A SURPRISING DEVELOPMENT IN TRUMP’S WASHINGTON

Perspective from the 19th Hole is the title I chose for my personal blog, which is meant to give me an outlet for one of my favorite crafts – writing – plus to use an image from my favorite sport, golf.  Out of college, my first job was as a reporter for the Daily Astorian in Astoria, Oregon, and I went on from there to practice writing in all my professional positions, including as press secretary in Washington, D.C. for a Democrat Congressman from Oregon (Les AuCoin), as an Oregon state government manager in Salem and Portland, as press secretary for Oregon’s last Republican governor (Vic Atiyeh), and as a private sector lobbyist.  This blog also allows me to link another favorite pastime – politics and the art of developing public policy – to what I write.  I could have called this blog “Middle Ground,” for that is what I long for in both politics and golf.  The middle ground is often where the best public policy decisions lie.  And it is where you want to be on a golf course.

A solid political writer, Chris Whipple, managed to interview White House Chief of Staff Susie Wiles 11 times in the last year.

The account he wrote was one of most surprising developments in Washington, D.C. over the last few months.

Why?

Well, Wiles was quoted time and again as she made on-the-record comments describing Donald Trump as, for example, has having an “alcoholic’s personality.” 

Yet, for that and other comments against Trump and his vice president, J.D. Vance, Wiles survived and she even got compliments from Trump.

This came to light this when Whipple wrote an essay for the New York Times that appeared under this headline:  “This Is the Real Reason Susie Wiles Talked to Me 11 Times.”  [Whipple is the author of “The Gatekeepers:  How the White House Chiefs of Staff Define Every Presidency.”  I read the book, a great one for those of us who are political junkies.]

Here is how Whipple started his essay in the Times:

“I don’t think it’s immodest of me to say that the interviews I did with Susie Wiles that appeared in articles in Vanity Fair — in which President Trump’s White House chief of staff described him as having an ‘alcoholic’s personality’ and called Vice President J.D. Vance ‘a conspiracy theorist for a decade’ — set off a political tempest.

“Trump’s top advisers leaped to Wiles’s defense, and she called the story a “disingenuously framed hit piece.” But after she initially denied having made certain remarks about Elon Musk (only to be told they were on tape), neither Wiles nor anyone else in the White House challenged the article’s accuracy.”

So, why did Wiles submit to the 11 interviews?

Whipple doesn’t know sure, but proffered a few reasons:

  • It could have been that Wiles thought that Trump, who had been vilified by the media during his first term, deserved a fair hearing in his second term, so she submitted to interviews.

Comment:  That could make sense, I guess, but, in what could have been a big for a fair hearing, why did Wiles go far to describe Trump and his ilk as idiots?

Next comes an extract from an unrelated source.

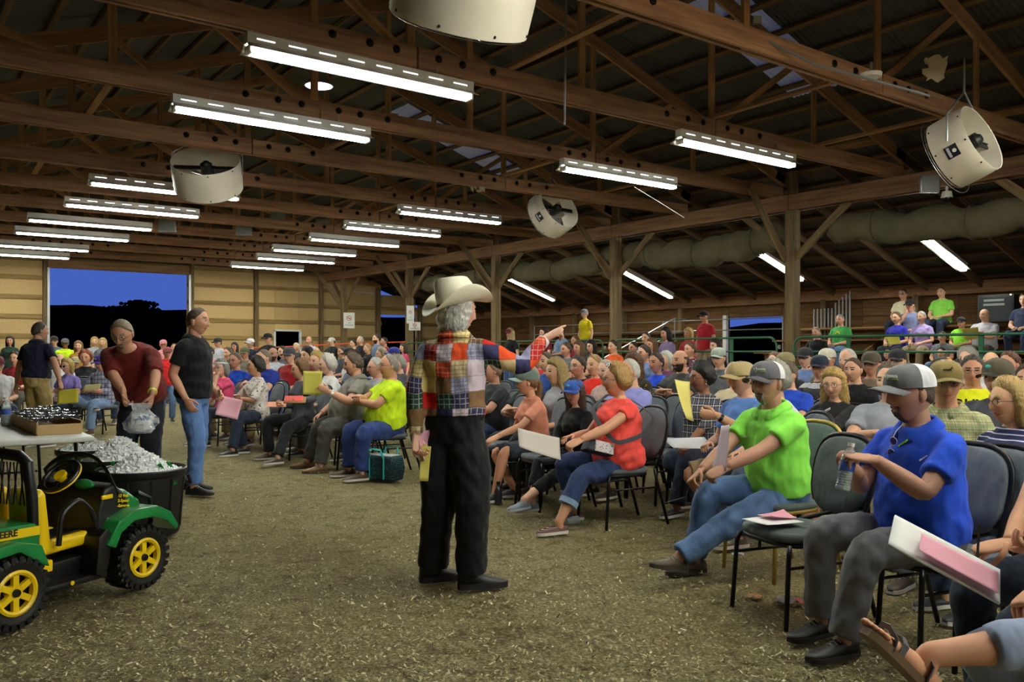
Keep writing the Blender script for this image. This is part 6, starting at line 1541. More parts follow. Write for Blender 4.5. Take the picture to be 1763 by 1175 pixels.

  • I could have been, Whipple says, that Wiles was unaware she would be quoted directly.

Comment:  That makes no sense because Wiles, a veteran operative, knows what it means to get agreement from a reporter to go off-the- record.  Otherwise, comments are on-the-record.

  • Perhaps Wiles was trying to buff her legacy by distancing herself from some of the worst Trump actions.

Comment:  Perhaps is all I can say, but, if so, this was a strange way to boost herself.

  • Perhaps she was taking a page from Machiavelli to undermine her rivals by, for example, putting her thumb on the scale of the 2028 G.O.P. presidential contest in favor of Marco Rubio and against Vance. 


Comment:  Again, possible, given how Wiles pilloried Vance, an easy task for someone in the know like Wiles.


For his part, Whittle says his theory is simple:  “People want to tell their stories.  Every good biographer knows that most people, if you treat them with fairness and respect, will open up to you.

“And no one is without ego.  Wiles may be famously self-effacing, but as the first female White House chief of staff, she’s acutely aware of her place in history.”

Whipple’s conclusion:

“Wiles and her team are so like-minded in their devotion to the president that they’ve in many ways lost touch with the outside world.  On what planet would a White House official say out loud, of prosecuting the president’s political enemies, that ‘when there’s an opportunity, he will go for it’?  Or that Russell Vought, the director of the Office of Management and Budget, is a “right-wing absolute zealot’?  Or that Vance’s 180-degree conversion to Trumpism was ‘sort of political’?

Despite her candor, Wiles’s job seems more secure than ever.  And, is she doing a good job?

For me, the question makes no sense because doing a good job for Trump only means more retaliation and obfuscation.